The stocks of Fannie Mae and Freddie Mac,the two largest U.S. home financing companies, climbed for the second day as they swept into the battered mortgage bond market to buy cheap debt. This week, both companies' shares have shot higher amid talk that regulatory restrictions limiting the size of their portfolios might be lifted. Fannie Mae's stock gained 3.1 percent to $64.43, while Freddie Mac's shares added 2.7 percent to $61.64.


U.S. crude oil futures ended higher, aided by a rebound in gasoline and heating oil futures from heavy losses on Monday, and the stock market's late gains.

Shares of Exxon Mobil gained 2.6 percent to $85.70. An S&P index of oil and gas companies' shares advanced 2.3 percent.

On the earnings front, Duke Energy Corp. reported second-quarter results on Tuesday showing that its earnings per share, excluding one-time items and the impact of a spin-off, exceeded analysts' average forecast.
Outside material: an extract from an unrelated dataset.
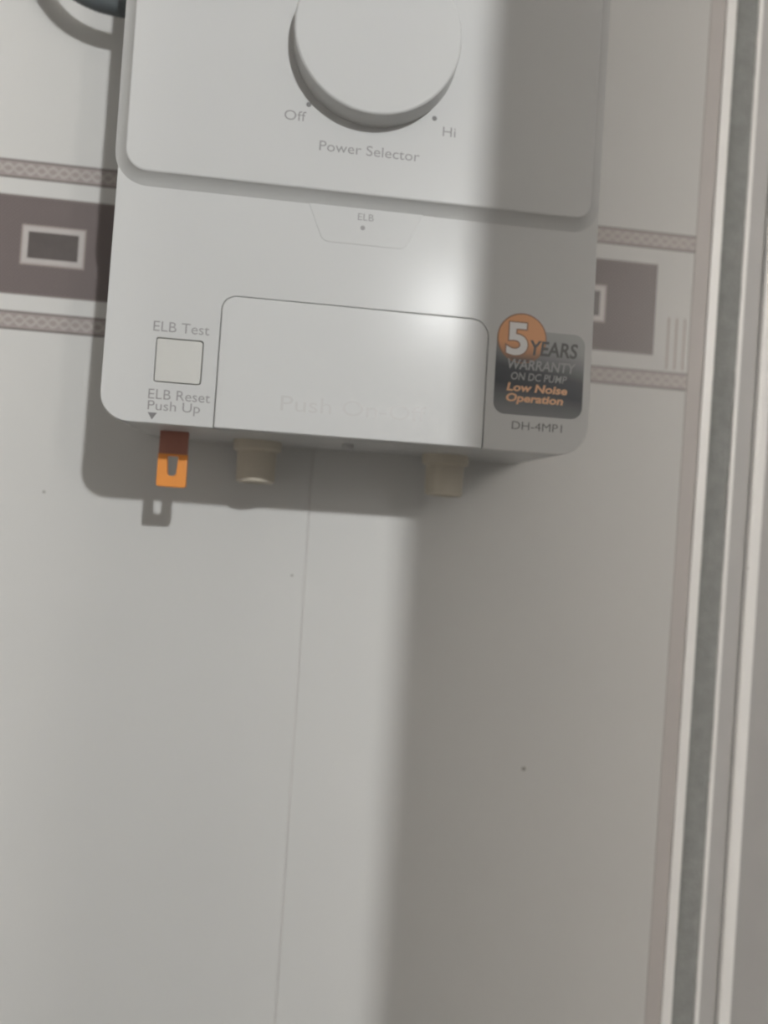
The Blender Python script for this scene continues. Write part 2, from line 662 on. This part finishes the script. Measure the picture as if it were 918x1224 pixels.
# added blocker shaped as a door leaf; its free edge shades the wall's right half
leaf = empty('light_blocker', (0.1395, -0.50, 0.0))
leaf.rotation_euler = (0, 0, math.radians(-45))
tag(leaf, 'added light blocker shaped as a door leaf, behind the viewer on the right', kind='structure')
bm_obj('blocker_panel', box(0.0, 0.45, 0.0, 0.036, 0.01, 2.06, 0.002), 'door', leaf)
hp = bm_obj('handle', tube([(0.055, 0.0, 1.0), (0.055, -0.045, 1.0), (0.07, -0.052, 1.0), (0.17, -0.052, 1.0)], 0.009, 14), 'metal', leaf)
bm_obj('handle_plate', box(0.035, 0.075, -0.004, 0.0, 0.93, 1.09, 0.001), 'metal', leaf)

# far wall holding an added glowing pane, framed as a window, for soft warm fill
wf = bm_obj('wall_front', box(0.42, 2.00, -2.40, -2.32, 0.0, 2.40), 'plaster')
tag(wf, 'plain painted wall behind the viewer with an added glowing pane', kind='structure')
win = empty('added_fill_pane', (1.20, -2.32, 2.08))
tag(win, 'added glowing fill pane framed as a window, high in the wall behind the viewer', kind='structure')
bm_obj('pane', box(-0.25, 0.25, 0.004, 0.010, -0.28, 0.28), 'frosted', win)
for (a, b, c, d) in ((-0.29, 0.29, 0.28, 0.315), (-0.29, 0.29, -0.315, -0.28), (-0.29, -0.25, -0.28, 0.28), (0.25, 0.29, -0.28, 0.28)):
    bm_obj('fill_pane_frame', box(a, b, 0.0, 0.03, c, d, 0.002), 'white', win)

# ------------------------------------------------------------------ the water heater
F = -0.075                    # depth of the front face
X0, X1 = -0.0782, 0.1250
ZB, ZT = 1.4380, 1.8100
heater = empty('water_heater', (0.0234, 0.0, ZB))
tag(heater, 'white wall-mounted electric shower heater with a round power knob', 'water heater')
def hk(o):
    """keep world placement under the heater's empty"""
    o.location = o.location - heater.location
    return o

OUT = round_poly([(X0, ZB, 0.0115), (X1, ZB, 0.0130), (X1, ZT, 0.0130), (X0, ZT, 0.0115)], 10)
hk(bm_obj('body', prism(OUT, 0.0002, F + 0.0032, 0.0, holes=(), draft=0.0015), 'heater', heater))
# front shell with a bay for the push panel and a window for the test button
PX0, PX1, PZ = -0.0328, 0.0793, 1.4930
shell = round_poly([(X0, ZB, 0.0115), (PX0, ZB, 0.0), (PX0, PZ, 0.0062), (PX1, PZ, 0.0078), (PX1, ZB, 0.0),
                    (X1, ZB, 0.0130), (X1, 1.566, 0.0), (X0, 1.566, 0.0)], 8)
bx0, bx1, bz0, bz1 = -0.0578, -0.0389, 1.4549, 1.4731
bhole = round_poly([(bx0, bz0, 0.0012), (bx1, bz0, 0.0012), (bx1, bz1, 0.0014), (bx0, bz1, 0.0008)], 4)
hatch_c = [(0.0065, 1.5195, 0.004), (0.0412, 1.5195, 0.004), (0.0502, 1.5400, 0.0), (-0.0023, 1.5400, 0.0)]
hhole = round_poly(hatch_c, 5)
hk(bm_obj('front_shell', prism(shell, F + 0.0034, F, 0.00035, 2, holes=(bhole,)), 'heater', heater, sharp=50))
g = 0.00032
panel_out = round_poly([(PX0 + g, ZB + 0.0001, 0.0004), (PX1 - g, ZB + 0.0001, 0.0004), (PX1 - g, PZ - g * 0.8, 0.0074), (PX0 + g, PZ - g * 0.8, 0.0058)], 8)
panel = hk(bm_obj('push_panel', prism(panel_out, F + 0.0033, F - 0.0003, 0.0005, 3), 'panel', heater, sharp=50))
g = 0.00034
btn = hk(bm_obj('test_button', prism(round_poly([(bx0 + g, bz0 + g, 0.0009), (bx1 - g, bz0 + g, 0.0009), (bx1 - g, bz1 - g, 0.0011), (bx0 + g, bz1 - g, 0.0006)], 4),
                                F + 0.0033, F + 0.0001, 0.0003, 2), 'button', heater))
hatch = hk(bm_obj('indicator_window', prism(hhole, F + 0.0006, F - 0.00018, 0.00015, 1), 'hatch', heater))

# raised upper cover
CX0, CX1, CZ = -0.0750, 0.1200, 1.5392
FC = F - 0.0025
def cs(x):
    return x * 1.0163
def cz(z):
    return 1.4 + (z - 1.4) * 1.0163
cov = round_poly([(CX0, CZ, 0.0090), (CX1, CZ, 0.0070), (CX1, ZT - 0.006, 0.010), (CX0, ZT - 0.006, 0.010)], 10)
cover = hk(bm_obj('upper_cover', prism(cov, F + 0.0060, FC, 0.0010, 4, draft=-0.0046, ymid=F + 0.0019), 'heater', heater, sharp=50))

# power knob: low drum with a slightly domed face and a grip ridge across the upper part
KX, KZ, KR = 0.0234, 1.6023, 0.0342
kp = [(KR + 0.0004, FC + 0.0006), (KR + 0.0002, FC - 0.0015), (KR, FC - 0.0096)]
for i in range(1, 7):
    a = math.pi / 2 * i / 6
    kp.append((KR - 0.0012 * (1 - math.cos(a)), FC - 0.0096 - 0.0012 * math.sin(a)))
kp += [(0.024, FC - 0.01095), (0.012, FC - 0.0110), (0.002, FC - 0.0110)]
knob = hk(bm_obj('power_knob', cyl_y(KX, KZ, kp, 96), 'heater', heater, sharp=50))
bm = box(KX - 0.0009, KX + 0.0009, FC - 0.0115, FC - 0.0100, KZ + 0.022, KZ + 0.031, 0.0003)
o = bm_obj('pointer_mark', bm, 'print', knob)
o.location = Vector((0, 0, 0))

# printed dots and lettering (all flat print on the shell)
def mark(name, x, z, r, y, m, parent, n=20):
    return bm_obj(name, cyl_y(x, z, [(r, y + 0.0001), (r, y - 0.00006)], n), m, parent)

# lettering hangs on the part it is printed on; those parts carry the heater offset already
for (x, z) in ((-0.0029, 1.5713), (0.0489, 1.5719)):
    mark('scale_dot', cs(x), cz(z), 0.00105, FC, 'print', cover)
text('lettering', 'Off', cs(-0.0124), cs(-0.0036), cz(1.5642), 0.0040, FC, 'print_light', cover)
text('lettering', 'Hi', cs(0.0527), cs(0.0581), cz(1.5650), 0.0040, FC, 'print_light', cover)
text('lettering', 'Power Selector', cs(0.0025), cs(0.0437), cz(1.5532), 0.0041, FC, 'print_light', cover)
text('lettering', 'ELB', 0.0206, 0.0273, 1.5300, 0.0029, F - 0.00018, 'print_light', hatch)
mark('indicator_lamp', 0.0229, 1.5268, 0.0010, F - 0.00018, 'print_light', hatch)
shell_o = [o for o in heater.children if o.name.startswith('front_shell')][0]
text('lettering', 'ELB Test', -0.0593, -0.0369, 1.4756, 0.0041, F, 'print_light', shell_o)
text('lettering', 'ELB Reset', -0.0593, -0.0347, 1.4479, 0.0040, F, 'print_light', shell_o)
text('lettering', 'Push Up', -0.0592, -0.0384, 1.4434, 0.0038, F, 'print_light', shell_o)
tri = [(-0.0590, 1.4423), (-0.0572, 1.4394), (-0.0553, 1.4423)]
bm_obj('arrow_mark', prism(tri, F + 0.0001, F - 0.00006), 'print', shell_o)
text('lettering', 'Push On-Off', -0.0062, 0.0545, 1.4473, 0.0062, F - 0.0003, 'print_faint', panel)
text('lettering', 'DH-4MP1', 0.0914, 0.1134, 1.4473, 0.0034, F, 'print', shell_o)

# warranty sticker: rounded plate with a round tab rising at its upper left
SX0, SX1, SZ0, SZ1 = 0.0829, 0.1217, 1.4535, 1.4900
DCX, DCZ, DR = 0.0938, 1.4864, 0.0103
YS = F - 0.00012
stk = hk(bm_obj('warranty_sticker', prism(round_poly([(0, 0, 0.0050), (SX1 - SX0, 0, 0.0050), (SX1 - SX0, SZ1 - SZ0, 0.0048), (0.0, SZ1 - SZ0, 0.0030)], 8),
                                    0.0001, -0.00012), 'plate', heater, (SX0, F, SZ0)))
tag(stk, 'dark and orange five year warranty sticker')


def st(o):
    o.location = o.location - Vector((SX0, F, SZ0))
    return o


cir = [(DR * math.cos(2 * math.pi * i / 48), DR * math.sin(2 * math.pi * i / 48)) for i in range(48)]
rim = [(x * 1.05, z * 1.05) for x, z in cir]
st(bm_obj('disc_rim', prism(rim, 0.0002, -0.00004), 'ink_brown', stk, (DCX, YS, DCZ)))
st(bm_obj('orange_disc', prism(cir, 0.0002, -0.00009), 'disc', stk, (DCX, YS, DCZ)))
y1, y2 = YS - 0.00010, YS - 0.00017
st(text('lettering', '5', 0.0876, 0.0958, 1.4795, 0.0130, y1, 'ink_brown', stk, bold=0.050))
st(text('lettering', '5', 0.0876, 0.0958, 1.4795, 0.0130, y2, 'white_ink', stk, bold=0.024))
st(text('lettering', 'YEARS', 0.0976, 0.1184, 1.4797, 0.0060, y1, 'ink_dark', stk, bold=0.022, shear=0.12))
st(text('lettering', 'WARRANTY', 0.0882, 0.1180, 1.4731, 0.0041, y1, 'ink_grey', stk, bold=0.016, shear=0.15))
st(text('lettering', 'ON DC PUMP', 0.0899, 0.1143, 1.4685, 0.0031, y1, 'ink_grey', stk, bold=0.010, shear=0.15))
st(text('lettering', 'Low Noise', 0.0884, 0.1146, 1.4637, 0.0032, y1, 'ink_orange', stk, bold=0.034, shear=0.15))
st(text('lettering', 'Operation', 0.0884, 0.1130, 1.4592, 0.0032, y1, 'ink_orange', stk, bold=0.034, shear=0.15))

# the lower front leans back slightly towards its top: shear everything that sits on it
LEAN = math.tan(math.radians(1.5))
bpy.context.view_layer.update()
def lean(o):
    wz = o.matrix_world.translation.z
    for v in o.data.vertices:
        v.co.y += LEAN * (v.co.z + wz - 1.4654)
    for c in o.children:
        lean(c)
for o in (shell_o, panel, btn, hatch, stk):
    lean(o)

# orange reset tab with a slot, hanging below the body
TX0, TX1, TZ0, TY = -0.0586, -0.0458, 1.4139, -0.0435
cxm = (TX0 + TX1) / 2
tabo = round_poly([(TX0, TZ0, 0.0012), (TX1, TZ0, 0.0012), (TX1, 1.4285, 0.0), (TX0, 1.4285, 0.0)], 4)
slot = round_poly([(cxm - 0.0018, TZ0 + 0.0050, 0.0014), (cxm + 0.0018, TZ0 + 0.0050, 0.0014), (cxm + 0.0024, TZ0 + 0.0137, 0.0006), (cxm - 0.0024, TZ0 + 0.0137, 0.0006)], 4)
rt = hk(bm_obj('reset_tab', prism(tabo, TY + 0.0015, TY - 0.0015, 0.0004, 2, holes=(slot,)), 'orange', heater))
tag(rt, 'orange plastic reset tab with a slot')
bm_obj('shaded_top', box(TX0 + 0.0002, TX1 - 0.0002, TY - 0.0013, TY + 0.0013, 1.4283, ZB + 0.004, 0.0003), 'shaded_top', rt)

# two cream pipe inlets and a drain screw on the underside
for cx in (-0.0165, 0.0733):
    fit = hk(bm_obj('pipe_inlet', cyl_z(cx, -0.024, [(0.0112, ZB + 0.003), (0.0112, ZB - 0.0030), (0.0108, ZB - 0.0036), (0.0092, ZB - 0.0042),
                                                  (0.0090, ZB - 0.0178), (0.0082, ZB - 0.0186), (0.0058, ZB - 0.0186), (0.0055, ZB - 0.0120)], 40), 'cream', heater, sharp=40))
    tag(fit, 'cream plastic pipe inlet')
hk(bm_obj('drain_screw', cyl_z(0.0245, -0.046, [(0.0026, ZB + 0.002), (0.0026, ZB - 0.0014), (0.0020, ZB - 0.0020)], 24), 'sash', heater))

# ------------------------------------------------------------------ dark hose looping into the heater's left side
ctrl = [(-0.1250, -0.018, 2.395), (-0.1300, -0.018, 2.05), (-0.1370, -0.018, 1.80), (-0.1400, -0.018, 1.72), (-0.1375, -0.021, 1.685), (-0.1335, -0.0225, 1.6670),
        (-0.1265, -0.0225, 1.6535), (-0.1175, -0.0225, 1.6440), (-0.1055, -0.0225, 1.6385), (-0.0920, -0.0225, 1.6368), (-0.0760, -0.0225, 1.6375)]
hose = bm_obj('hose', tube(spline(ctrl, 14), 0.0042, 16, rib=0.03), 'hose')
tag(hose, 'dark grey flexible hose curving into the left side of the heater', 'hose')

# ------------------------------------------------------------------ pendant bulb that lights the room
pend = empty('pendant_lamp', (BULB_AT.x, BULB_AT.y, 2.40))
tag(pend, 'small bare lit bulb hanging on a cord from the ceiling', 'lamp')
bl = BULB_AT - pend.location
bm = bmesh.new()
bmesh.ops.create_uvsphere(bm, u_segments=24, v_segments=16, radius=0.0125)
bm_obj('bulb', bm, 'bulb', pend, bl)
bm_obj('socket', cyl_z(0, 0, [(0.012, bl.z + 0.014), (0.015, bl.z + 0.018), (0.015, bl.z + 0.05), (0.006, bl.z + 0.058)], 24), 'dark', pend)
bm_obj('cord', cyl_z(0, 0, [(0.003, bl.z + 0.055), (0.003, -0.012)], 10), 'dark', pend)
bm_obj('ceiling_rose', cyl_z(0, 0, [(0.03, -0.014), (0.038, 0.0)], 24), 'white', pend)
Duke Energy's stock rose 5.4 percent to $18.86 on the NYSE. The stock is a component of an S&P index of utility companies' shares; that index rose 2.1 percent to end the session at 202.78.

Before the bell, the Labor Department said second-quarter unit labor costs, a gauge of inflation and profit pressures, rose more than economists' average expectation.

In addition, the department said productivity, a measure of what a worker produces in one hour, rose less than expected in the quarter.

During the regular session, trading was heavy, with about 2.25 billion shares changing hands on the New York Stock Exchange, above last year's estimated daily average of 1.84 billion. On the Nasdaq, about 2.84 billion shares were traded, above last year's daily average of 2.02 billion.

Advancers outnumbered decliners by a ratio of 19 to 14 on the NYSE and by 17 to 13 on the Nasdaq.